[start]

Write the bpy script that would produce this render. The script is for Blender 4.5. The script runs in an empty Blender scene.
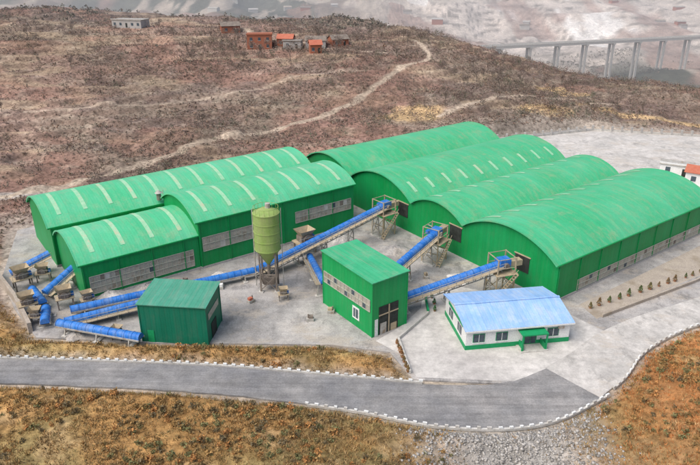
import bpy, bmesh, math, random
import numpy as np
from mathutils import Vector, Matrix
rng=np.random.default_rng(7); random.seed(7)
S=bpy.context.scene
TH=math.radians(36.3); CT,ST=math.cos(TH),math.sin(TH)
def ab(a,b,z=0.0): return Vector((CT*a-ST*b, ST*a+CT*b, z))

# ------------------------------------------------------------ noise
def hs(a,b,s):
    v=np.sin(a*127.1+b*311.7+s*74.7)*43758.5453
    return v-np.floor(v)
def vn(x,y,s=0):
    xi=np.floor(x);yi=np.floor(y);fx=x-xi;fy=y-yi
    fx=fx*fx*(3-2*fx);fy=fy*fy*(3-2*fy)
    return (hs(xi,yi,s)*(1-fx)+hs(xi+1,yi,s)*fx)*(1-fy)+(hs(xi,yi+1,s)*(1-fx)+hs(xi+1,yi+1,s)*fx)*fy
def fbm(x,y,o=4,s=0):
    r=0;a=.5;t=0
    for i in range(o):
        r=r+a*vn(x,y,s+i*3);t+=a;a*=.5
        x,y=x*1.9+y*.6+7.3,y*1.9-x*.6+3.1
    return r/t
def ss(a,b,x):
    t=np.clip((x-a)/(b-a),0,1);return t*t*(3-2*t)

# ------------------------------------------------------------ layout lines
def cr(pts,step=1.5):
    P=[np.array(p,float) for p in pts];P=[2*P[0]-P[1]]+P+[2*P[-1]-P[-2]]
    out=[]
    for i in range(1,len(P)-2):
        n=max(2,int(np.linalg.norm(P[i+1]-P[i])/step))
        for k in range(n):
            t=k/n
            out.append(.5*((2*P[i])+(-P[i-1]+P[i+1])*t+(2*P[i-1]-5*P[i]+4*P[i+1]-P[i+2])*t*t+(-P[i-1]+3*P[i]-3*P[i+1]+P[i+2])*t**3))
    out.append(P[-2]);return np.array(out)
ROAD=cr([(-110,80,2.8),(-75,77.5,2.8),(-50,76.3,2.8),(-21,74.4,3.0),(0,71.2,3.4),(12,68.8,4.3),(23,69.2,4.5),(33,74.5,4.2)])
RAMP=cr([(31,73.6,4.4),(36,77.8,4.1),(41,83,3.6),(49,88.5,3.2),(60,94,3.0),(80,104,3.0),(110,120,3.0)])
YARD=[(-64,104),(-56,93),(-49,85),(-30,83.5),(-3,83),(6,81),(9,74.2),(20,73.4),(30,73.2),(42,82),(60,94),(100,118),(150,150),(140,200),(80,215),(40,200),(-2,172),(-22,165),(-45,152),(-72,127)]
TRACKS=[([(-130,148),(-89,152),(-63,158),(-42,171)],2.6),
        ([(-140,158),(-87,152),(-73,163),(-58,178),(-40,193),(-16,208),(-2,222),(7,238),(20,262)],1.3),
        ([(20,262),(34,280),(30,310)],1.0),([(-60,335),(-30,310),(15,285)],1.0),([(-110,215),(-60,230),(-20,250),(7,262)],.7),([(30,214),(60,240),(100,244)],1.0)]
TR=[(cr([(p[0],p[1],w) for p in pl],6),w) for pl,w in TRACKS]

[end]

## WORK TO DO
Each line above is to be copied verbatim. Drop any image from the copy.

## RESPONSE TO THIS EXERCISE
Write the bpy script that would produce this render. The script is for Blender 4.5. The script runs in an empty Blender scene.
import bpy, bmesh, math, random
import numpy as np
from mathutils import Vector, Matrix
rng=np.random.default_rng(7); random.seed(7)
S=bpy.context.scene
TH=math.radians(36.3); CT,ST=math.cos(TH),math.sin(TH)
def ab(a,b,z=0.0): return Vector((CT*a-ST*b, ST*a+CT*b, z))

# ------------------------------------------------------------ noise
def hs(a,b,s):
    v=np.sin(a*127.1+b*311.7+s*74.7)*43758.5453
    return v-np.floor(v)
def vn(x,y,s=0):
    xi=np.floor(x);yi=np.floor(y);fx=x-xi;fy=y-yi
    fx=fx*fx*(3-2*fx);fy=fy*fy*(3-2*fy)
    return (hs(xi,yi,s)*(1-fx)+hs(xi+1,yi,s)*fx)*(1-fy)+(hs(xi,yi+1,s)*(1-fx)+hs(xi+1,yi+1,s)*fx)*fy
def fbm(x,y,o=4,s=0):
    r=0;a=.5;t=0
    for i in range(o):
        r=r+a*vn(x,y,s+i*3);t+=a;a*=.5
        x,y=x*1.9+y*.6+7.3,y*1.9-x*.6+3.1
    return r/t
def ss(a,b,x):
    t=np.clip((x-a)/(b-a),0,1);return t*t*(3-2*t)

# ------------------------------------------------------------ layout lines
def cr(pts,step=1.5):
    P=[np.array(p,float) for p in pts];P=[2*P[0]-P[1]]+P+[2*P[-1]-P[-2]]
    out=[]
    for i in range(1,len(P)-2):
        n=max(2,int(np.linalg.norm(P[i+1]-P[i])/step))
        for k in range(n):
            t=k/n
            out.append(.5*((2*P[i])+(-P[i-1]+P[i+1])*t+(2*P[i-1]-5*P[i]+4*P[i+1]-P[i+2])*t*t+(-P[i-1]+3*P[i]-3*P[i+1]+P[i+2])*t**3))
    out.append(P[-2]);return np.array(out)
ROAD=cr([(-110,80,2.8),(-75,77.5,2.8),(-50,76.3,2.8),(-21,74.4,3.0),(0,71.2,3.4),(12,68.8,4.3),(23,69.2,4.5),(33,74.5,4.2)])
RAMP=cr([(31,73.6,4.4),(36,77.8,4.1),(41,83,3.6),(49,88.5,3.2),(60,94,3.0),(80,104,3.0),(110,120,3.0)])
YARD=[(-64,104),(-56,93),(-49,85),(-30,83.5),(-3,83),(6,81),(9,74.2),(20,73.4),(30,73.2),(42,82),(60,94),(100,118),(150,150),(140,200),(80,215),(40,200),(-2,172),(-22,165),(-45,152),(-72,127)]
TRACKS=[([(-130,148),(-89,152),(-63,158),(-42,171)],2.6),
        ([(-140,158),(-87,152),(-73,163),(-58,178),(-40,193),(-16,208),(-2,222),(7,238),(20,262)],1.3),
        ([(20,262),(34,280),(30,310)],1.0),([(-60,335),(-30,310),(15,285)],1.0),([(-110,215),(-60,230),(-20,250),(7,262)],.7),([(30,214),(60,240),(100,244)],1.0)]
TR=[(cr([(p[0],p[1],w) for p in pl],6),w) for pl,w in TRACKS]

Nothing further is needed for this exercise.